Le storie bisogna saperle raccontare. Che siano vere, false, vere a metà, bisogna saperle raccontare. A uno che sa raccontare le storie si perdona tutto. Raccontami di quella volta che hai vinto una guerra da solo e hai dato uno schiaffo a Mussolini nella piazza affollata di Bagnacavallo e ti ascolterò rapito e affascinato, pur non credendo a una sola parola di quello che dici.
C’è questa storiella di repertorio che uso spesso e piace sempre. Perché ho dovuto metterlo su, in tutti questi anni, un repertorio. Sono nove anni che io, tre-quattro volte alla settimana, faccio questa bizzarra cosa: prendo un treno, un aereo, la mia macchina, arrivo in una città lontana, raggiungo una libreria, una biblioteca, una festa della birra, un enorme prato, una cantina, una chiesa sconsacrata, un ristorante con pretese culturali, mi siedo davanti a un microfono, quando c’è, e sorrido ad un gruppo di sconosciuti noti come: Il Pubblico, di numero variabile dalle quattro alle cento persone, ed inizio a parlare dei miei libri. Non tutte le serate sono uguali. Bisogna imparare a guardare il pubblico. E a modificare un po’ il repertorio in base a chi si ha davanti.

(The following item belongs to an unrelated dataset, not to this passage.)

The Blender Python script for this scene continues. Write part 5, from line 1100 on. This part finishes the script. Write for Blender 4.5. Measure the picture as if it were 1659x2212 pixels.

Davanti a un gruppo di aspiranti scrittori fa sempre colpo la storiella di repertorio n. 25, il racconto di quando ho infilato il mio primo romanzo in una busta imbottita formato A4 e l’ho spedito all’indirizzo di un editore, e di quando un mese dopo l’editore mi ha telefonato al numero di casa, e del primo incontro con l’editore, con tanto di gag, battute ormai rodate ed infiorettamenti vari. Davanti a platee generiche e un po’ teledipendenti funziona sempre la storiella di repertorio n. 39, di quando Maria de Filippi ad Amici –bisogna un po’ calcare i toni sui nomi conosciuti- ha ospitato Aldo Busi in una sua rubrica e Aldo Busi ha parlato per tre puntate del mio quinto romanzo e quel quinto romanzo è anche diventato un film uscito al cinema negli Stati Uniti. Davanti alle platee un po’ nazionalpopolari va sempre alla grande, la storiella di repertorio n. 39.
La storiella di repertorio n. 77 è nata un giorno ad Avezzano, in Abruzzo, e da allora l’ho usata nelle circostanze più disparate.
Ad Avezzano in Abruzzo ero nel cortile di una scuola, avevo davanti più o meno cento persone, e di quelle cento persone, diciamo, il più giovane aveva sessantacinque anni. Non mi sembrava la tipica platea a cui posso raccontare le mie storielline sui gruppi rock e i fumetti di supereroi.
Potevo sfoderare la storiella di repertorio n. 39. Invece ho improvvisato. Ed ho parlato di mio nonno. La storiella di repertorio n. 77, riassumendola molto, fa così. Se ho imparato a scrivere e a raccontare storie, forse gran parte del merito è del nonno Gino. Il nonno Gino piombava in casa mia a orari abbastanza fissi e prevedibili, ed annunciava alle donne presenti che io, nipote in età scolare, andavo a fare una passeggiata con lui. E io piantavo lì quel che stavo facendo, chiaramente, ed andavo a fare una passeggiata con lui.
Le passeggiate con mio nonno, ad avere in mano una stele, si sarebbero potute chiamare tranquillamente maratone per durata e chilometraggio.
Durante queste interminabili passeggiate, io tacevo ed ascoltavo, ed il nonno Gino parlava. Parlava di calcio e di ciclismo, un po’, ma soprattutto raccontava aneddoti della sua vita.
Mio nonno ha avuto quattro vite, mettiamola così.
-Apprendista meccanico.
-Partigiano.
-Poliziotto.
-Assicuratore.
Bene: è facile affascinare un bambino con storie di meccanica, di guerra e polizia. Già meno facile farsi ascoltare raccontando per la settantacinquesima volta lo stesso, identico aneddoto sulla cagnolina Cina.
Ma tenere un bambino col fiato sospeso raccontando le mirabolanti imprese del cavalier Zuppiroli e della sua polizza incendio-furto (La stipulerà? Non la stipulerà? ), ecco, questo vuol dire avere un autentico talento per la narrazione.
Capite adesso da chi ho imparato a raccontare storie?